Although the gig economy presents awesome potential especially for millennials who are just starting to create their own careers, it also offers few and more difficult opportunities. In this article, we will discuss the factors as to why you should and why you shouldn’t join the gig economy at the same time.

Why Should You Join The Gig Economy

  • High Opportunities. Since there are numerous small, part-time jobs that are available, even those non-full time employees can find gigs to help make ends meet. Employers find independent contracts as affordable thus, more and more contracts are given to them.
  • Independence. It’s common for millennials to desire independence in the workplace with more flexible hours and remote work opportunities as much as possible. At the same time, they want to work for an employer who keeps the same values close to them and most of the time, they prioritize values over compensation when working on a new job. They find freedom in working alone and employment is no longer an anchor but a shackle that can be broken as long as they put their mind to it. They are able to experience what living is really all about.
  • Flexibility. This is directly related to independence in the workplace. Contractors are given more control over the work they do and in their overall career. Because of this, it’s easier for them to build their own career and have the right to choose business partners, clients, and vendors who share the same value that they have. This is probably the best reason anyone needs to find the gig economy the best for them.
  • Increased Productivity. May contractors and independent workers claim that working in the gig economy made them feel more successful professionally. They were able to create their own identity and helped them face their struggle rather than find ways to avoid it. Because of this, there is an increased productivity for individuals who think for themselves and are working effectively alone. There is no discomfort and uncertainty is not only tolerable but also affirming.
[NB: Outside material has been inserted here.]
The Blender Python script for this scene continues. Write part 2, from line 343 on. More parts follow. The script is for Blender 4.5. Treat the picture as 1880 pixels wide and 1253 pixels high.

Why You Shouldn’t Join the Gig Economy

  • Not a full-time job. The gig economy can be frustrating for young workers who are cash-strapped therefore strives for a full-time job. Employers, on the other hand, may find it hard to hire independent workers because 91 percent of them still wants to work full-time. This is because millennials, in spite of the growing gig economy and endless nontraditional career opportunities, are still traditionally minded when it comes to finding and keeping a stable job.
  • Insufficient Compensation. Part-time jobs are mostly insufficient to provide the basic needs and pay for making student debt payments for millennials. Others may be fortunate or vigilant enough in finding more part-time work, the income still remains inconsistent which makes it hard to plan for the future.
  • Social Isolation. Human beings are social creatures and people who work in the corporate setting demonstrates the importance of other people in our careers. Co-workers can show whom we can become and can help us succeed by sharing our path. Independent workers are therefore prone to get hit with “loneliness epidemic. However, most of these workers are well aware of the risk their taking which is why they look for direct role models and supportive collaborators, sometimes family members and friends, who can always offer some working advice and push them through challenging times.